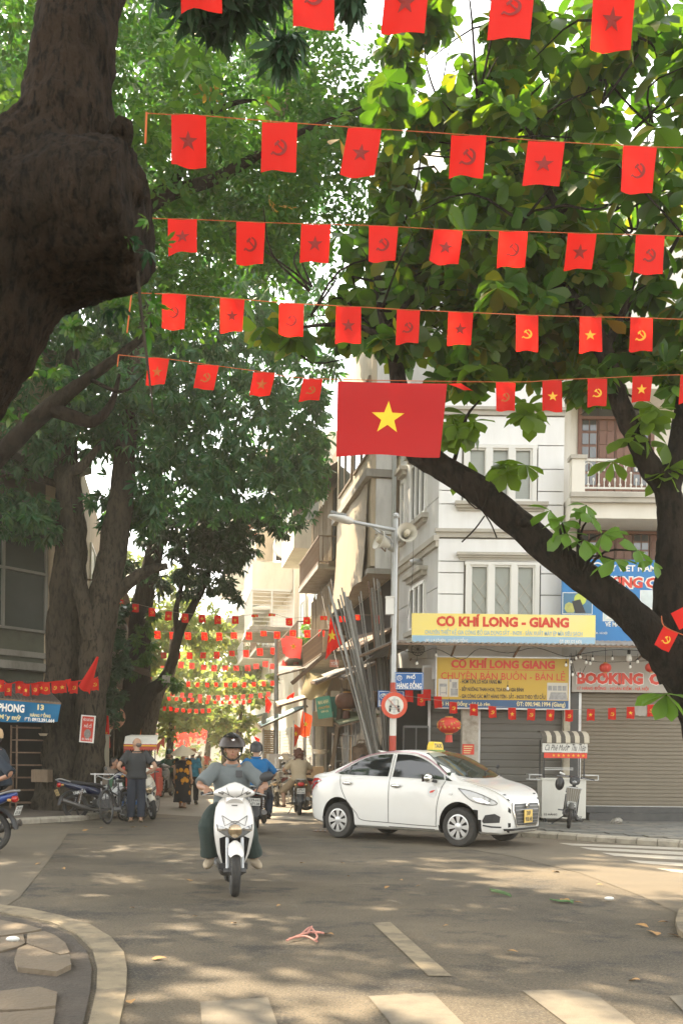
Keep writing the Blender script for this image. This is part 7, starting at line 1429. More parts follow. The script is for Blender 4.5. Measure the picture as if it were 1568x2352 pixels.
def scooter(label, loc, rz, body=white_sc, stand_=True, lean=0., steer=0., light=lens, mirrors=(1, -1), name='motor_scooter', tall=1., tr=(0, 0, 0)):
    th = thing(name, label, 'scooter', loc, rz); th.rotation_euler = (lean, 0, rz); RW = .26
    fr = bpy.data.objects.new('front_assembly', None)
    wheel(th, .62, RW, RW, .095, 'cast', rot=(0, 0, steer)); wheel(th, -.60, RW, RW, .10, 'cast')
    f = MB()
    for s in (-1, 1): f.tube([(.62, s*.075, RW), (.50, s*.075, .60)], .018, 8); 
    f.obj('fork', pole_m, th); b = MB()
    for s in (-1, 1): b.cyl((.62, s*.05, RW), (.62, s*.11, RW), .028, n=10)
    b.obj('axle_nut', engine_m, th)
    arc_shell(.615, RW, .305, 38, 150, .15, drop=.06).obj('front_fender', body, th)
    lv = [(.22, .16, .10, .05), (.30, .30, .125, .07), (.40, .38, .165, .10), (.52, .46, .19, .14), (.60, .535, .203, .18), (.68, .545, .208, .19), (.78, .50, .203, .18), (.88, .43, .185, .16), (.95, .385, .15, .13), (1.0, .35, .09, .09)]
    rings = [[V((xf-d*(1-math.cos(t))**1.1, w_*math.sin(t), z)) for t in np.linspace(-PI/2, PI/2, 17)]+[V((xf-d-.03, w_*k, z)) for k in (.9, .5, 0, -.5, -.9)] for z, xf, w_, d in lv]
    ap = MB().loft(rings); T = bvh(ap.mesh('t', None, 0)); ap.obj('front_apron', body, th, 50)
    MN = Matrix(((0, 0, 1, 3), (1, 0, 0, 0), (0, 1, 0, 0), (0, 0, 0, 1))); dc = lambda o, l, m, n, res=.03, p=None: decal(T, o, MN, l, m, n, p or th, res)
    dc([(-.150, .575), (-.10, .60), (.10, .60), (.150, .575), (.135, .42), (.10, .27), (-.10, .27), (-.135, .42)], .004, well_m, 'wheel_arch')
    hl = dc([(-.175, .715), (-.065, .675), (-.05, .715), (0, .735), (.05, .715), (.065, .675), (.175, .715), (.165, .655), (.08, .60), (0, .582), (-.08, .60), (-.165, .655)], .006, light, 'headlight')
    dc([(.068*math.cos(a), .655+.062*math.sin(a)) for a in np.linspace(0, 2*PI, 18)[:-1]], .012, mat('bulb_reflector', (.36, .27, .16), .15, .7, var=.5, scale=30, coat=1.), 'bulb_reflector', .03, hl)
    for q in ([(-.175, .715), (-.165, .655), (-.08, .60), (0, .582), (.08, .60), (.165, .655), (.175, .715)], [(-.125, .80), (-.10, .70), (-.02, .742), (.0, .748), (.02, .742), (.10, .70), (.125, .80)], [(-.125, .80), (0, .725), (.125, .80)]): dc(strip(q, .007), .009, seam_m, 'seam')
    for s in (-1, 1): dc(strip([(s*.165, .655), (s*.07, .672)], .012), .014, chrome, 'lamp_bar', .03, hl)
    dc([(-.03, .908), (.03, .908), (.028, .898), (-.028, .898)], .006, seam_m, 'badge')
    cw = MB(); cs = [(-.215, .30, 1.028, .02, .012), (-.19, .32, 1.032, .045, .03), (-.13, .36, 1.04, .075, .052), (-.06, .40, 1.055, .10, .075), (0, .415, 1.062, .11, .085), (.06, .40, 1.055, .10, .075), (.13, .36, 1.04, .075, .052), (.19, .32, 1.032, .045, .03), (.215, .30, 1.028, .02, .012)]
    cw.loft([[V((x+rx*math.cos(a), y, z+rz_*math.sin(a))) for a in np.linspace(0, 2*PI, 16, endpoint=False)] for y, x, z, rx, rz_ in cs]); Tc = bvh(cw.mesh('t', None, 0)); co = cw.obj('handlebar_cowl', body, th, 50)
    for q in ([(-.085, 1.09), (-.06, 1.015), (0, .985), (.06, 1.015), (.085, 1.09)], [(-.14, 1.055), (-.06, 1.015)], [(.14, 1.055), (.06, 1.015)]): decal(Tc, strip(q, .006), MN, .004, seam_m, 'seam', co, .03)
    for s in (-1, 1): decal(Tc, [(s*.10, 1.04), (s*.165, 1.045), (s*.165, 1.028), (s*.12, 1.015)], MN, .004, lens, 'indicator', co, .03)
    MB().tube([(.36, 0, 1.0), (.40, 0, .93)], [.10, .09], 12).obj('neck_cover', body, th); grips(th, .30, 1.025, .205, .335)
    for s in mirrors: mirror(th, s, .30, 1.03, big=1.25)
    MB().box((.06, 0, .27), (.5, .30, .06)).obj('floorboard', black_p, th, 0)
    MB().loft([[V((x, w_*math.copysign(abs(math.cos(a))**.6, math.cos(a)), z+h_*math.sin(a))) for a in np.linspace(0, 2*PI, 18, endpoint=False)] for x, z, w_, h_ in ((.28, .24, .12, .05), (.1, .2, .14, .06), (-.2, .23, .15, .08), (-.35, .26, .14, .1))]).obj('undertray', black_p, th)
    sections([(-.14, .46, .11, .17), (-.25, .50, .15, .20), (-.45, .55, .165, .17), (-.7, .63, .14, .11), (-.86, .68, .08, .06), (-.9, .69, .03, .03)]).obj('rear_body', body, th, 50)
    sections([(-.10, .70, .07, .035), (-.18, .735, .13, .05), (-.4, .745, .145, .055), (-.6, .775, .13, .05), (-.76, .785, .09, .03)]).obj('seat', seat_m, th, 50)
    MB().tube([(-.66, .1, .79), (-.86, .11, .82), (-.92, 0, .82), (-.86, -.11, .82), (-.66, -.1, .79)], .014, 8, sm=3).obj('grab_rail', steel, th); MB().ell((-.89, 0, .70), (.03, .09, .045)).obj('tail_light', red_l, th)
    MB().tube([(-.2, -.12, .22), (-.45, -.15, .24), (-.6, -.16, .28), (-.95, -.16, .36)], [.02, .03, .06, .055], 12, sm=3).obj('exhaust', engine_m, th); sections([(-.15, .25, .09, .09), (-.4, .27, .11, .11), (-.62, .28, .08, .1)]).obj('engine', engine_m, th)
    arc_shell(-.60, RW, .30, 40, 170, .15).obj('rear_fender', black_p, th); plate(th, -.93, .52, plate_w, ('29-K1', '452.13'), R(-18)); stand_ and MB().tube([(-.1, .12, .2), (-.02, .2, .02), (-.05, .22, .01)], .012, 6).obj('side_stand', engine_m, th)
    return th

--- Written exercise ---
Without including any pictures, reproduce the listing exactly.

--- Output for this exercise ---
Keep writing the Blender script for this image. This is part 7, starting at line 1429. More parts follow. The script is for Blender 4.5. Measure the picture as if it were 1568x2352 pixels.
def scooter(label, loc, rz, body=white_sc, stand_=True, lean=0., steer=0., light=lens, mirrors=(1, -1), name='motor_scooter', tall=1., tr=(0, 0, 0)):
    th = thing(name, label, 'scooter', loc, rz); th.rotation_euler = (lean, 0, rz); RW = .26
    fr = bpy.data.objects.new('front_assembly', None)
    wheel(th, .62, RW, RW, .095, 'cast', rot=(0, 0, steer)); wheel(th, -.60, RW, RW, .10, 'cast')
    f = MB()
    for s in (-1, 1): f.tube([(.62, s*.075, RW), (.50, s*.075, .60)], .018, 8); 
    f.obj('fork', pole_m, th); b = MB()
    for s in (-1, 1): b.cyl((.62, s*.05, RW), (.62, s*.11, RW), .028, n=10)
    b.obj('axle_nut', engine_m, th)
    arc_shell(.615, RW, .305, 38, 150, .15, drop=.06).obj('front_fender', body, th)
    lv = [(.22, .16, .10, .05), (.30, .30, .125, .07), (.40, .38, .165, .10), (.52, .46, .19, .14), (.60, .535, .203, .18), (.68, .545, .208, .19), (.78, .50, .203, .18), (.88, .43, .185, .16), (.95, .385, .15, .13), (1.0, .35, .09, .09)]
    rings = [[V((xf-d*(1-math.cos(t))**1.1, w_*math.sin(t), z)) for t in np.linspace(-PI/2, PI/2, 17)]+[V((xf-d-.03, w_*k, z)) for k in (.9, .5, 0, -.5, -.9)] for z, xf, w_, d in lv]
    ap = MB().loft(rings); T = bvh(ap.mesh('t', None, 0)); ap.obj('front_apron', body, th, 50)
    MN = Matrix(((0, 0, 1, 3), (1, 0, 0, 0), (0, 1, 0, 0), (0, 0, 0, 1))); dc = lambda o, l, m, n, res=.03, p=None: decal(T, o, MN, l, m, n, p or th, res)
    dc([(-.150, .575), (-.10, .60), (.10, .60), (.150, .575), (.135, .42), (.10, .27), (-.10, .27), (-.135, .42)], .004, well_m, 'wheel_arch')
    hl = dc([(-.175, .715), (-.065, .675), (-.05, .715), (0, .735), (.05, .715), (.065, .675), (.175, .715), (.165, .655), (.08, .60), (0, .582), (-.08, .60), (-.165, .655)], .006, light, 'headlight')
    dc([(.068*math.cos(a), .655+.062*math.sin(a)) for a in np.linspace(0, 2*PI, 18)[:-1]], .012, mat('bulb_reflector', (.36, .27, .16), .15, .7, var=.5, scale=30, coat=1.), 'bulb_reflector', .03, hl)
    for q in ([(-.175, .715), (-.165, .655), (-.08, .60), (0, .582), (.08, .60), (.165, .655), (.175, .715)], [(-.125, .80), (-.10, .70), (-.02, .742), (.0, .748), (.02, .742), (.10, .70), (.125, .80)], [(-.125, .80), (0, .725), (.125, .80)]): dc(strip(q, .007), .009, seam_m, 'seam')
    for s in (-1, 1): dc(strip([(s*.165, .655), (s*.07, .672)], .012), .014, chrome, 'lamp_bar', .03, hl)
    dc([(-.03, .908), (.03, .908), (.028, .898), (-.028, .898)], .006, seam_m, 'badge')
    cw = MB(); cs = [(-.215, .30, 1.028, .02, .012), (-.19, .32, 1.032, .045, .03), (-.13, .36, 1.04, .075, .052), (-.06, .40, 1.055, .10, .075), (0, .415, 1.062, .11, .085), (.06, .40, 1.055, .10, .075), (.13, .36, 1.04, .075, .052), (.19, .32, 1.032, .045, .03), (.215, .30, 1.028, .02, .012)]
    cw.loft([[V((x+rx*math.cos(a), y, z+rz_*math.sin(a))) for a in np.linspace(0, 2*PI, 16, endpoint=False)] for y, x, z, rx, rz_ in cs]); Tc = bvh(cw.mesh('t', None, 0)); co = cw.obj('handlebar_cowl', body, th, 50)
    for q in ([(-.085, 1.09), (-.06, 1.015), (0, .985), (.06, 1.015), (.085, 1.09)], [(-.14, 1.055), (-.06, 1.015)], [(.14, 1.055), (.06, 1.015)]): decal(Tc, strip(q, .006), MN, .004, seam_m, 'seam', co, .03)
    for s in (-1, 1): decal(Tc, [(s*.10, 1.04), (s*.165, 1.045), (s*.165, 1.028), (s*.12, 1.015)], MN, .004, lens, 'indicator', co, .03)
    MB().tube([(.36, 0, 1.0), (.40, 0, .93)], [.10, .09], 12).obj('neck_cover', body, th); grips(th, .30, 1.025, .205, .335)
    for s in mirrors: mirror(th, s, .30, 1.03, big=1.25)
    MB().box((.06, 0, .27), (.5, .30, .06)).obj('floorboard', black_p, th, 0)
    MB().loft([[V((x, w_*math.copysign(abs(math.cos(a))**.6, math.cos(a)), z+h_*math.sin(a))) for a in np.linspace(0, 2*PI, 18, endpoint=False)] for x, z, w_, h_ in ((.28, .24, .12, .05), (.1, .2, .14, .06), (-.2, .23, .15, .08), (-.35, .26, .14, .1))]).obj('undertray', black_p, th)
    sections([(-.14, .46, .11, .17), (-.25, .50, .15, .20), (-.45, .55, .165, .17), (-.7, .63, .14, .11), (-.86, .68, .08, .06), (-.9, .69, .03, .03)]).obj('rear_body', body, th, 50)
    sections([(-.10, .70, .07, .035), (-.18, .735, .13, .05), (-.4, .745, .145, .055), (-.6, .775, .13, .05), (-.76, .785, .09, .03)]).obj('seat', seat_m, th, 50)
    MB().tube([(-.66, .1, .79), (-.86, .11, .82), (-.92, 0, .82), (-.86, -.11, .82), (-.66, -.1, .79)], .014, 8, sm=3).obj('grab_rail', steel, th); MB().ell((-.89, 0, .70), (.03, .09, .045)).obj('tail_light', red_l, th)
    MB().tube([(-.2, -.12, .22), (-.45, -.15, .24), (-.6, -.16, .28), (-.95, -.16, .36)], [.02, .03, .06, .055], 12, sm=3).obj('exhaust', engine_m, th); sections([(-.15, .25, .09, .09), (-.4, .27, .11, .11), (-.62, .28, .08, .1)]).obj('engine', engine_m, th)
    arc_shell(-.60, RW, .30, 40, 170, .15).obj('rear_fender', black_p, th); plate(th, -.93, .52, plate_w, ('29-K1', '452.13'), R(-18)); stand_ and MB().tube([(-.1, .12, .2), (-.02, .2, .02), (-.05, .22, .01)], .012, 6).obj('side_stand', engine_m, th)
    return th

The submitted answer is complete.